This book by John Gagné offers an interesting description and interpretation of the progressive erosion and collapse of the social, cultural, and political ties that formed the base of the Sforza's sovereignty over the duchy of Milan. After half a century of dominance by the Sforza, Lombardy witnessed several changes of rulers between 1499 and 1535: Louis XII (1499), Ludovico il Moro (1500), again Louis XII (1500), Massimiliano Sforza (1512), François I (1515), Francesco II Sforza (1521), Charles V (1535). As explained in the introduction, frequent wars and lasting institutional instability during those years produced a “political chaos” (24) that the author proposes to understand as both the contrary and the precondition of sovereignty. From this point of view, the volume aims to grasp a better comprehension of the multilayered structure of power in Renaissance Italy by an accurate analysis of the concerted demolition of the foundations of Sforza authority sought by the French rulers and their supporters.
The monograph is divided into three parts, each of which focuses on a particular aspect of the Lombard society affected by the decline of the Sforza Duchy: politics (I), property (II), and people (III). The first section presents three different practices the French crown adopted to legitimize its new rule: the production of cultural and artistic artifacts that celebrated the validity and value of its ancient rights on Lombardy (chapter 1); its building initiatives and policies against political oppositions in the urban landscape of Milan (chapter 2); the persecution of Sforza heirs and the depiction of them as infamous princes (chapter 3).

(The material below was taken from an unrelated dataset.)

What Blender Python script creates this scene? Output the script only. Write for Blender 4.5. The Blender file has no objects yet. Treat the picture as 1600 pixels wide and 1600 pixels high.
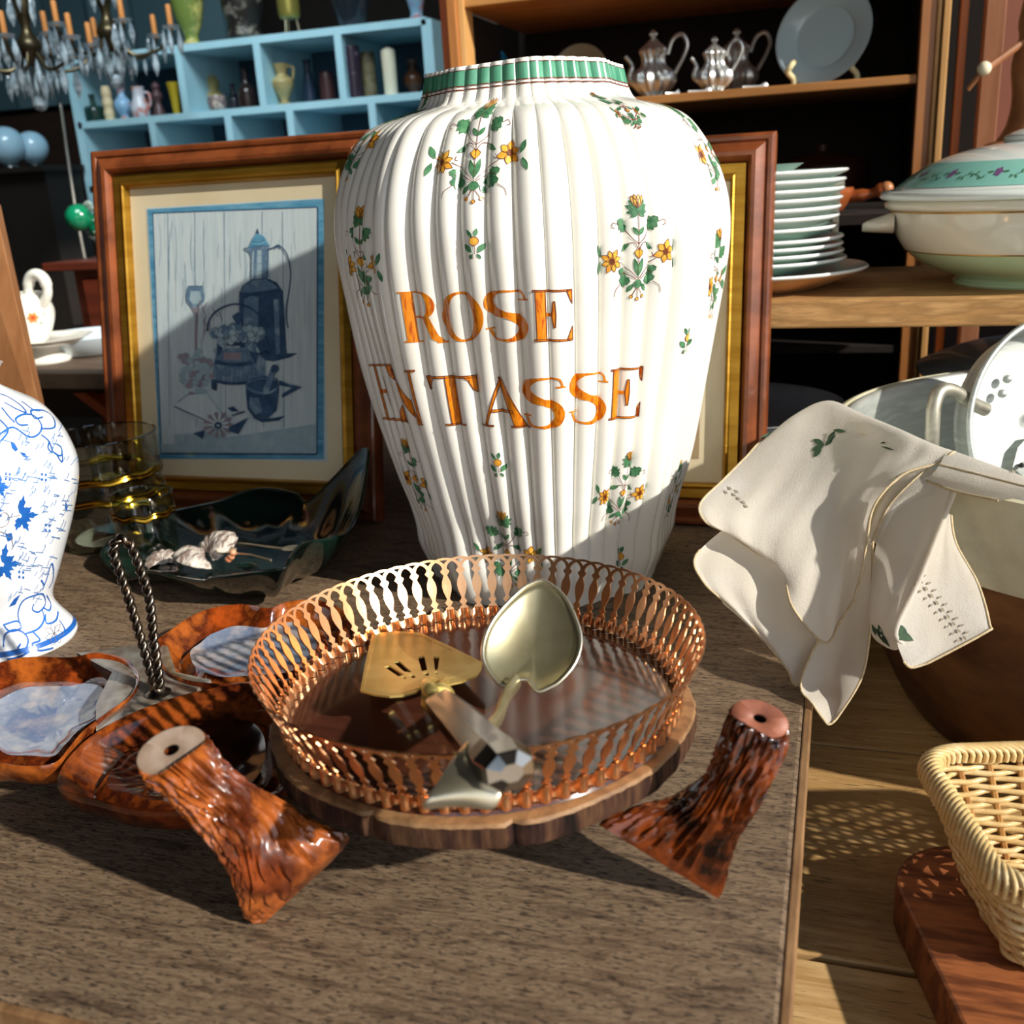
import bpy, bmesh, math, random
from mathutils import Vector, Matrix, noise
random.seed(7)
PI = math.pi
SC = bpy.context.scene
COL = SC.collection
V = Vector

# ---------------------------------------------------------------- camera
YAW, PITCH, ROLL, FPX = math.radians(18.5), math.radians(18.1), math.radians(-3.4), 1580.0
CAM = V((0, 0, .35))
_f = V((-math.sin(YAW) * math.cos(PITCH), math.cos(YAW) * math.cos(PITCH), -math.sin(PITCH)))
_r = V((math.cos(YAW), math.sin(YAW), 0)); _u = _r.cross(_f)
RT = _r * math.cos(ROLL) + _u * math.sin(ROLL)
UP = -_r * math.sin(ROLL) + _u * math.cos(ROLL)
cd = bpy.data.cameras.new('camera'); cam = bpy.data.objects.new('camera', cd); COL.objects.link(cam)
m = Matrix.Identity(4)
for i in range(3):
    m[i][0] = RT[i]; m[i][1] = UP[i]; m[i][2] = -_f[i]; m[i][3] = CAM[i]
cam.matrix_world = m
cd.sensor_width = 36; cd.lens = 36 * FPX / 1600; cd.clip_start = .02; cd.clip_end = 50
cd.dof.use_dof = True; cd.dof.focus_distance = .72; cd.dof.aperture_fstop = 9.0
SC.camera = cam

# ---------------------------------------------------------------- light
SC.view_settings.view_transform = 'Standard'; SC.view_settings.look = 'None'
SC.view_settings.gamma = 1.0; SC.view_settings.use_curve_mapping = False
SC.view_settings.exposure = 0.0
SUN_EL = math.radians(28.0)
SUN_FROM = V((.945 * math.cos(SUN_EL), -.327 * math.cos(SUN_EL), math.sin(SUN_EL)))
sd = bpy.data.lights.new('sun', 'SUN'); sd.energy = 5.6; sd.color = (1, .94, .84); sd.angle = math.radians(1.2)
sun = bpy.data.objects.new('sun', sd); COL.objects.link(sun)
sun.rotation_euler = SUN_FROM.to_track_quat('Z', 'Y').to_euler(); sun.location = (2, -.6, 1.2)
w = bpy.data.worlds.new('sky'); SC.world = w; w.use_nodes = True
nt = w.node_tree; bg = nt.nodes['Background']
tc = nt.nodes.new('ShaderNodeTexCoord'); sp = nt.nodes.new('ShaderNodeSeparateXYZ'); rp = nt.nodes.new('ShaderNodeValToRGB')
nt.links.new(tc.outputs['Generated'], sp.inputs[0]); nt.links.new(sp.outputs[2], rp.inputs[0]); nt.links.new(rp.outputs[0], bg.inputs[0])
cr = rp.color_ramp; cr.elements[0].position = 0.0; cr.elements[0].color = (.55, .48, .40, 1)
cr.elements[1].position = .75; cr.elements[1].color = (.30, .45, .65, 1)
e_ = cr.elements.new(.05); e_.color = (1.35, 1.28, 1.2, 1)
e_ = cr.elements.new(.35); e_.color = (.75, .85, 1.0, 1)
bg.inputs[1].default_value = 1.3

ad = bpy.data.lights.new('shelf_fill', 'AREA'); ad.shape = 'RECTANGLE'; ad.size = .8; ad.size_y = .8; ad.energy = 9; ad.color = (.85, .96, 1); ad.spread = math.radians(75)  # fill lamp added under the closed ceiling to brighten the blue shelf
sk = bpy.data.objects.new('shelf_fill', ad); COL.objects.link(sk); sk.location = (-.75, 1.0, 1.75)
sk.rotation_euler = (V((-.75, 1.0, 1.75)) - V((-1.35, 2.1, .45))).to_track_quat('Z', 'Y').to_euler()

# ---------------------------------------------------------------- helpers
def ray(x, y): return _f + RT * ((x - 800) / FPX) - UP * ((y - 800) / FPX)
def PZ(x, y, z=0.0):
    d = ray(x, y); return CAM + d * ((z - CAM.z) / d.z)
def PY(x, y, Y):
    d = ray(x, y); return CAM + d * (Y / d.y)
def PD(x, y, t): return CAM + ray(x, y) * t

def lin(c):
    if isinstance(c, str):
        c = [int(c[i:i + 2], 16) / 255 for i in (0, 2, 4)]
    return tuple((v / 12.92 if v <= .04045 else ((v + .055) / 1.055) ** 2.4) for v in c[:3]) + (1,)

MATS = {}
def M(name, col, rough=.5, metal=0.0, col2=None, scale=20, stretch=(1, 1, 1), ramp=(.35, .65), detail=6, bump=0, bscale=None,
      coat=0, trans=0, ior=1.45, spec=.5, sss=0, alpha=1, bstretch=None, dist=0, wavy=None, sheen=0, translucent=0):
    if name in MATS: return MATS[name]
    m = bpy.data.materials.new(name); m.use_nodes = True; MATS[name] = m
    nt = m.node_tree; b = nt.nodes['Principled BSDF']; L = nt.links.new
    b.inputs['Base Color'].default_value = lin(col); b.inputs['Roughness'].default_value = rough
    b.inputs['Metallic'].default_value = metal; b.inputs['IOR'].default_value = ior
    b.inputs['Coat Weight'].default_value = coat; b.inputs['Coat Roughness'].default_value = .08
    b.inputs['Transmission Weight'].default_value = trans
    b.inputs['Specular IOR Level'].default_value = spec
    b.inputs['Sheen Weight'].default_value = sheen
    if sss:
        b.inputs['Subsurface Weight'].default_value = sss; b.inputs['Subsurface Scale'].default_value = .004
    tc = nt.nodes.new('ShaderNodeTexCoord')
    def nz(sc, st, det, dis=0):
        mp = nt.nodes.new('ShaderNodeMapping'); mp.inputs['Scale'].default_value = st
        n = nt.nodes.new('ShaderNodeTexNoise'); n.inputs['Scale'].default_value = sc; n.inputs['Detail'].default_value = det
        n.inputs['Distortion'].default_value = dis; n.inputs['Roughness'].default_value = .6
        L(tc.outputs['Object'], mp.inputs[0]); L(mp.outputs[0], n.inputs['Vector']); return n
    if col2:
        cols = col2 if isinstance(col2, list) else [col2]
        n = nz(scale, stretch, detail, dist); r = nt.nodes.new('ShaderNodeValToRGB')
        L(n.outputs[0], r.inputs[0]); L(r.outputs[0], b.inputs['Base Color'])
        e = r.color_ramp.elements; e[0].position, e[1].position = ramp
        e[0].color = lin(col); e[1].color = lin(cols[-1])
        for i, c in enumerate(cols[:-1]):
            x = e.new(ramp[0] + (ramp[1] - ramp[0]) * (i + 1) / len(cols)); x.color = lin(c)
        m['_n'] = 1
    if bump:
        n2 = nz(bscale or scale, bstretch or stretch, 5); bp = nt.nodes.new('ShaderNodeBump')
        bp.inputs['Strength'].default_value = 1.0; bp.inputs['Distance'].default_value = bump
        L(n2.outputs[0], bp.inputs['Height']); L(bp.outputs[0], b.inputs['Normal'])
    if translucent:
        out = nt.nodes['Material Output']; t = nt.nodes.new('ShaderNodeBsdfTranslucent'); mx = nt.nodes.new('ShaderNodeMixShader')
        t.inputs[0].default_value = lin(col); mx.inputs[0].default_value = translucent
        L(b.outputs[0], mx.inputs[1]); L(t.outputs[0], mx.inputs[2]); L(mx.outputs[0], out.inputs[0])
    return m

def pane(name, tint='ffffff', k=1.45, rough=.02, refl='ffffff'):
    if name in MATS: return MATS[name]
    m = bpy.data.materials.new(name); m.use_nodes = True; MATS[name] = m; nt = m.node_tree; L = nt.links.new
    nt.nodes.remove(nt.nodes['Principled BSDF']); out = nt.nodes['Material Output']
    a = nt.nodes.new('ShaderNodeBsdfTransparent'); g = nt.nodes.new('ShaderNodeBsdfGlossy'); f = nt.nodes.new('ShaderNodeFresnel'); x = nt.nodes.new('ShaderNodeMixShader')
    a.inputs[0].default_value = lin(tint); g.inputs['Roughness'].default_value = rough; g.inputs[0].default_value = lin(refl); f.inputs[0].default_value = k
    ge = nt.nodes.new('ShaderNodeNewGeometry'); mu = nt.nodes.new('ShaderNodeMath'); mu.operation = 'MULTIPLY'; iv = nt.nodes.new('ShaderNodeMath'); iv.operation = 'SUBTRACT'; iv.inputs[0].default_value = 1
    L(ge.outputs['Backfacing'], iv.inputs[1]); L(f.outputs[0], mu.inputs[0]); L(iv.outputs[0], mu.inputs[1]); L(mu.outputs[0], x.inputs[0]); L(a.outputs[0], x.inputs[1]); L(g.outputs[0], x.inputs[2]); L(x.outputs[0], out.inputs[0]); return m
WL = {}
class MB:
    def __init__(s): s.v = []; s.f = []; s.mi = []; s.mats = []
    def add(s, v, f, mat=None, mtx=None):
        o = len(s.v)
        if mat is not None and mat not in s.mats: s.mats.append(mat)
        k = s.mats.index(mat) if mat is not None else 0
        s.v += [V(mtx @ V(p)) for p in v] if mtx is not None else [V(p) for p in v]
        s.f += [[i + o for i in q] for q in f]; s.mi += [k] * len(f)
        return s
    def build(s, name, parent=None, origin=None, smooth=True, mats=None, solid=0, sub=0, bevel=0, flat_angle=None, weld=0):
        if origin is None:
            if parent is not None: origin = WL[parent.name]
            else:
                xs = [p.x for p in s.v]; ys = [p.y for p in s.v]; zs = [p.z for p in s.v]
                origin = V(((min(xs) + max(xs)) / 2, (min(ys) + max(ys)) / 2, min(zs)))
        origin = V(origin)
        me = bpy.data.meshes.new(name); me.from_pydata([p - origin for p in s.v], [], s.f)
        for mt in (mats or s.mats): me.materials.append(mt)
        me.polygons.foreach_set('material_index', s.mi)
        me.polygons.foreach_set('use_smooth', [smooth] * len(s.f))
        me.update()
        bm = bmesh.new(); bm.from_mesh(me)
        if weld: bmesh.ops.remove_doubles(bm, verts=bm.verts[:], dist=weld)
        bmesh.ops.recalc_face_normals(bm, faces=bm.faces)
        if smooth and flat_angle is None: flat_angle = 40
        if smooth:
            for e in bm.edges:
                if len(e.link_faces) == 2 and e.calc_face_angle(0) > math.radians(flat_angle): e.smooth = False
        bm.to_mesh(me); bm.free()
        o = bpy.data.objects.new(name, me); COL.objects.link(o)
        if parent is not None: o.parent = parent; o.location = origin - WL[parent.name]
        else: o.location = origin
        WL[o.name] = origin
        if solid:
            q = o.modifiers.new('solid', 'SOLIDIFY'); q.thickness = solid; q.offset = 0
        if bevel:
            q = o.modifiers.new('bevel', 'BEVEL'); q.width = bevel; q.segments = 2; q.limit_method = 'ANGLE'; q.angle_limit = .7
        if sub:
            q = o.modifiers.new('sub', 'SUBSURF'); q.levels = sub; q.render_levels = sub
        return o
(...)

To characterize the nonintuitive effects and the peculiar pace of those actions on the sphere of politics, Gagné uses two remarkable metaphors: the palimpsest and the shatter zone. As in the case of a manuscript in which a more recent writing has been superimposed on an earlier one, making it invisible but not inexistent, Sforza institutes were increasingly and effectively eradicated by the French policies, but due to their deep roots in Lombard society, they continued to exercise an influence for some time. On the other hand, the author suggests formulating the spatial dimension of conflict between statal powers not in terms of frontiers, but of a shatter zone that “invokes rupture, crumbling, fragmentation, and, most obviously, percussive impact” (19).
Property, used as a telling indicator of social cohesion, is at the center of the second section of the book. Here Gagné describes the practice of expropriation as a political instrument to oppress enemies and reward allies (chapter 4) and the legal quarrels on what had been stolen, confiscated, or damaged (chapter 5), which often led to the search of destroyed documents or to the production of forgeries (chapter 6). In the third and last section, the author studies how different groups of people reacted to the traumatic experience of recurrent war: elite refugees at the Habsburg court, as Massimiliano and Francesco Sforza (sons of Ludovico il Moro); Sforza supporters, who found shelter in Mantua or Venice (chapter 7); significant exponents of the Lombard clergy, who in those years revealed themselves as very sensitive to prophecy and Gallican issues (chapter 8); and the larger part of Lombard people, who tried in many ways to cope with the ruinous atmosphere of constant uncertainty, both material and emotional (chapter 9). The conclusion of the book briefly sketches the passage of Lombardy to Habsburg Empire and suggestively argues the possible role that the experienced disappearance of states like the Duchy of Milan could have played in the thought of early modern political theorists like Machiavelli and Hobbes.
In brief, Milan Undone is an insightful book, based on solid archival research and a sure knowledge of the extensive and multilingual scholarship related to the French rule in the Duchy of Milan, well written and enjoyable also for a nonspecialist reader interested in early modern Europe.